● **Stated problem**: Return all the data below as it stands, minus the pictures.

** START OF Material **

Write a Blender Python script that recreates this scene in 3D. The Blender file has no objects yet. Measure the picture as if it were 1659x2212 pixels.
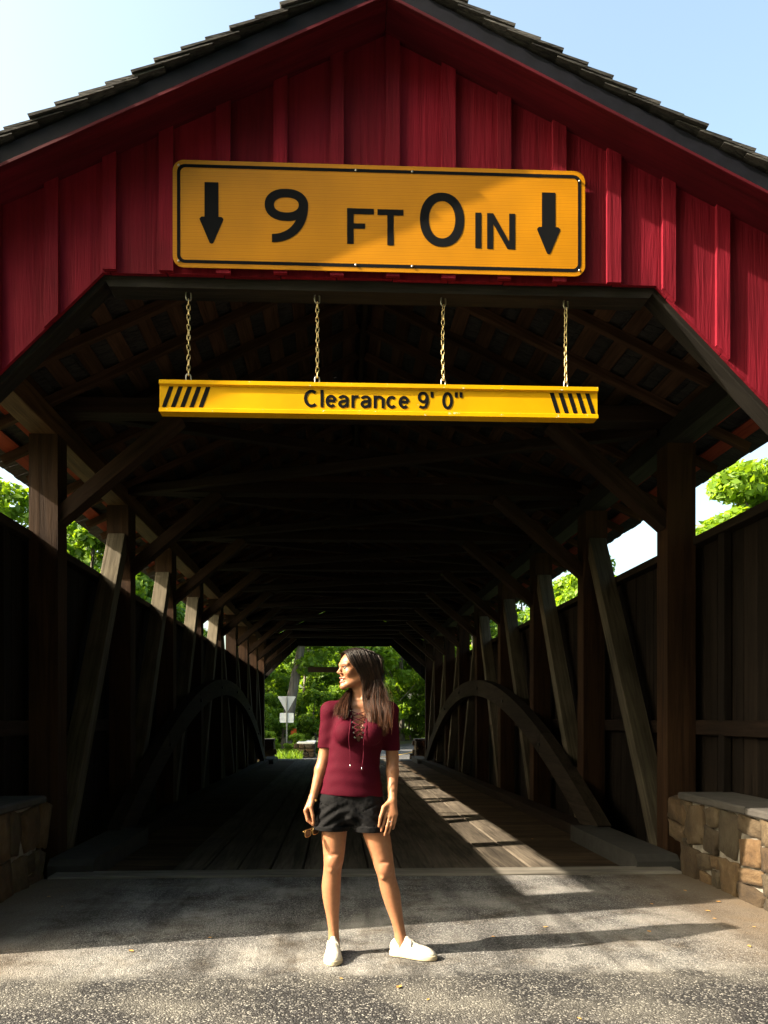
import bpy, bmesh, math, random
import numpy as np
from mathutils import Vector, Matrix, Quaternion

random.seed(7)
rng = np.random.default_rng(7)
R = math.radians
scene = bpy.context.scene
COL = scene.collection

# ------------------------------------------------------------------ camera
YAW = 0.0401
HORIZON_H = 1.31
cam_d = bpy.data.cameras.new('camera')
cam = bpy.data.objects.new('camera', cam_d)
COL.objects.link(cam)
cam.location = (0, 0, HORIZON_H)
cam.rotation_euler = (math.pi / 2, 0, -YAW)
cam_d.sensor_fit = 'AUTO'
cam_d.sensor_width = 36
cam_d.lens = 36 * 1662 / 2212
cam_d.shift_x = 34.5 / 2212
cam_d.shift_y = 444 / 2212
cam_d.clip_end = 3000
scene.camera = cam

# ------------------------------------------------------------------ sky and sun
SUN_EL = R(35.3)
SUN_AZ = R(12.5)               # light travels towards +X, a little towards +Y
d_sun = Vector((math.cos(SUN_EL) * math.cos(SUN_AZ), math.cos(SUN_EL) * math.sin(SUN_AZ), -math.sin(SUN_EL)))
world = bpy.data.worlds.new('World')
scene.world = world
world.use_nodes = True
nt = world.node_tree
nt.nodes.clear()
sky = nt.nodes.new('ShaderNodeTexSky')
sky.sky_type = 'NISHITA'
sky.sun_disc = False
sky.sun_elevation = SUN_EL
sky.sun_rotation = math.atan2(-d_sun.x, -d_sun.y)
sky.air_density = 1.0
sky.dust_density = 5.0
sky.ozone_density = 0.0
bg = nt.nodes.new('ShaderNodeBackground')
bg.inputs['Strength'].default_value = 0.125
wo = nt.nodes.new('ShaderNodeOutputWorld')
tint = nt.nodes.new('ShaderNodeVectorMath')        # the milky, slightly green-blue sky of a hazy summer day
tint.operation = 'MULTIPLY'
tint.inputs[1].default_value = (1.16, 1.19, 1.03)
nt.links.new(sky.outputs[0], tint.inputs[0])
nt.links.new(tint.outputs[0], bg.inputs[0])
nt.links.new(bg.outputs[0], wo.inputs[0])

sun_d = bpy.data.lights.new('sun', 'SUN')
sun_d.energy = 5.0
sun_d.angle = R(0.53)
sun_d.color = (1.0, 0.86, 0.66)
sun = bpy.data.objects.new('sun', sun_d)
COL.objects.link(sun)
sun.rotation_euler = d_sun.to_track_quat('-Z', 'Y').to_euler()
sun.location = (-20, -6, 20)

scene.view_settings.view_transform = 'Standard'
scene.view_settings.look = 'None'
scene.view_settings.gamma = 1.0
scene.view_settings.exposure = 1.9
scene.view_settings.use_curve_mapping = False
scene.cycles.max_bounces = 6
scene.cycles.transparent_max_bounces = 8

# ------------------------------------------------------------------ materials
def new_mat(name):
    m = bpy.data.materials.new(name)
    m.use_nodes = True
    t = m.node_tree
    t.nodes.clear()
    out = t.nodes.new('ShaderNodeOutputMaterial')
    b = t.nodes.new('ShaderNodeBsdfPrincipled')
    t.links.new(b.outputs[0], out.inputs[0])
    return m, t, b, out

def N(t, typ, **kw):
    n = t.nodes.new(typ)
    for k, v in kw.items():
        if k.startswith('i_'):
            n.inputs[k[2:].replace('_', ' ')].default_value = v
        else:
            setattr(n, k, v)
    return n

def ramp(t, stops, fac=None):
    n = t.nodes.new('ShaderNodeValToRGB')
    e = n.color_ramp.elements
    while len(e) > 1:
        e.remove(e[-1])
    e[0].position = stops[0][0]
    e[0].color = (*stops[0][1], 1)
    for p, c in stops[1:]:
        x = e.new(p)
        x.color = (*c, 1)
    if fac is not None:
        t.links.new(fac, n.inputs[0])
    return n

def sc(c, k):
    return tuple(min(1, x * k) for x in c)

def plain(name, col, rough=0.5, metal=0.0, noise=0.0, nscale=30, bump=0.0, spec=0.5):
    m, t, b, o = new_mat(name)
    b.inputs['Base Color'].default_value = (*col, 1)
    b.inputs['Roughness'].default_value = rough
    b.inputs['Metallic'].default_value = metal
    b.inputs['Specular IOR Level'].default_value = spec
    if noise or bump:
        tc = N(t, 'ShaderNodeTexCoord')
        no = N(t, 'ShaderNodeTexNoise', i_Scale=nscale, i_Detail=5.0)
        t.links.new(tc.outputs['Object'], no.inputs['Vector'])
        if noise:
            r = ramp(t, [(0.25, sc(col, 1 - noise)), (0.75, sc(col, 1 + noise))], no.outputs['Fac'])
            t.links.new(r.outputs[0], b.inputs['Base Color'])
        if bump:
            bu = N(t, 'ShaderNodeBump', i_Strength=bump, i_Distance=0.01)
            t.links.new(no.outputs['Fac'], bu.inputs['Height'])
            t.links.new(bu.outputs[0], b.inputs['Normal'])
    return m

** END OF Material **

● **Response**:
Write a Blender Python script that recreates this scene in 3D. The Blender file has no objects yet. Measure the picture as if it were 1659x2212 pixels.
import bpy, bmesh, math, random
import numpy as np
from mathutils import Vector, Matrix, Quaternion

random.seed(7)
rng = np.random.default_rng(7)
R = math.radians
scene = bpy.context.scene
COL = scene.collection

# ------------------------------------------------------------------ camera
YAW = 0.0401
HORIZON_H = 1.31
cam_d = bpy.data.cameras.new('camera')
cam = bpy.data.objects.new('camera', cam_d)
COL.objects.link(cam)
cam.location = (0, 0, HORIZON_H)
cam.rotation_euler = (math.pi / 2, 0, -YAW)
cam_d.sensor_fit = 'AUTO'
cam_d.sensor_width = 36
cam_d.lens = 36 * 1662 / 2212
cam_d.shift_x = 34.5 / 2212
cam_d.shift_y = 444 / 2212
cam_d.clip_end = 3000
scene.camera = cam

# ------------------------------------------------------------------ sky and sun
SUN_EL = R(35.3)
SUN_AZ = R(12.5)               # light travels towards +X, a little towards +Y
d_sun = Vector((math.cos(SUN_EL) * math.cos(SUN_AZ), math.cos(SUN_EL) * math.sin(SUN_AZ), -math.sin(SUN_EL)))
world = bpy.data.worlds.new('World')
scene.world = world
world.use_nodes = True
nt = world.node_tree
nt.nodes.clear()
sky = nt.nodes.new('ShaderNodeTexSky')
sky.sky_type = 'NISHITA'
sky.sun_disc = False
sky.sun_elevation = SUN_EL
sky.sun_rotation = math.atan2(-d_sun.x, -d_sun.y)
sky.air_density = 1.0
sky.dust_density = 5.0
sky.ozone_density = 0.0
bg = nt.nodes.new('ShaderNodeBackground')
bg.inputs['Strength'].default_value = 0.125
wo = nt.nodes.new('ShaderNodeOutputWorld')
tint = nt.nodes.new('ShaderNodeVectorMath')        # the milky, slightly green-blue sky of a hazy summer day
tint.operation = 'MULTIPLY'
tint.inputs[1].default_value = (1.16, 1.19, 1.03)
nt.links.new(sky.outputs[0], tint.inputs[0])
nt.links.new(tint.outputs[0], bg.inputs[0])
nt.links.new(bg.outputs[0], wo.inputs[0])

sun_d = bpy.data.lights.new('sun', 'SUN')
sun_d.energy = 5.0
sun_d.angle = R(0.53)
sun_d.color = (1.0, 0.86, 0.66)
sun = bpy.data.objects.new('sun', sun_d)
COL.objects.link(sun)
sun.rotation_euler = d_sun.to_track_quat('-Z', 'Y').to_euler()
sun.location = (-20, -6, 20)

scene.view_settings.view_transform = 'Standard'
scene.view_settings.look = 'None'
scene.view_settings.gamma = 1.0
scene.view_settings.exposure = 1.9
scene.view_settings.use_curve_mapping = False
scene.cycles.max_bounces = 6
scene.cycles.transparent_max_bounces = 8

# ------------------------------------------------------------------ materials
def new_mat(name):
    m = bpy.data.materials.new(name)
    m.use_nodes = True
    t = m.node_tree
    t.nodes.clear()
    out = t.nodes.new('ShaderNodeOutputMaterial')
    b = t.nodes.new('ShaderNodeBsdfPrincipled')
    t.links.new(b.outputs[0], out.inputs[0])
    return m, t, b, out

def N(t, typ, **kw):
    n = t.nodes.new(typ)
    for k, v in kw.items():
        if k.startswith('i_'):
            n.inputs[k[2:].replace('_', ' ')].default_value = v
        else:
            setattr(n, k, v)
    return n

def ramp(t, stops, fac=None):
    n = t.nodes.new('ShaderNodeValToRGB')
    e = n.color_ramp.elements
    while len(e) > 1:
        e.remove(e[-1])
    e[0].position = stops[0][0]
    e[0].color = (*stops[0][1], 1)
    for p, c in stops[1:]:
        x = e.new(p)
        x.color = (*c, 1)
    if fac is not None:
        t.links.new(fac, n.inputs[0])
    return n

def sc(c, k):
    return tuple(min(1, x * k) for x in c)

def plain(name, col, rough=0.5, metal=0.0, noise=0.0, nscale=30, bump=0.0, spec=0.5):
    m, t, b, o = new_mat(name)
    b.inputs['Base Color'].default_value = (*col, 1)
    b.inputs['Roughness'].default_value = rough
    b.inputs['Metallic'].default_value = metal
    b.inputs['Specular IOR Level'].default_value = spec
    if noise or bump:
        tc = N(t, 'ShaderNodeTexCoord')
        no = N(t, 'ShaderNodeTexNoise', i_Scale=nscale, i_Detail=5.0)
        t.links.new(tc.outputs['Object'], no.inputs['Vector'])
        if noise:
            r = ramp(t, [(0.25, sc(col, 1 - noise)), (0.75, sc(col, 1 + noise))], no.outputs['Fac'])
            t.links.new(r.outputs[0], b.inputs['Base Color'])
        if bump:
            bu = N(t, 'ShaderNodeBump', i_Strength=bump, i_Distance=0.01)
            t.links.new(no.outputs['Fac'], bu.inputs['Height'])
            t.links.new(bu.outputs[0], b.inputs['Normal'])
    return m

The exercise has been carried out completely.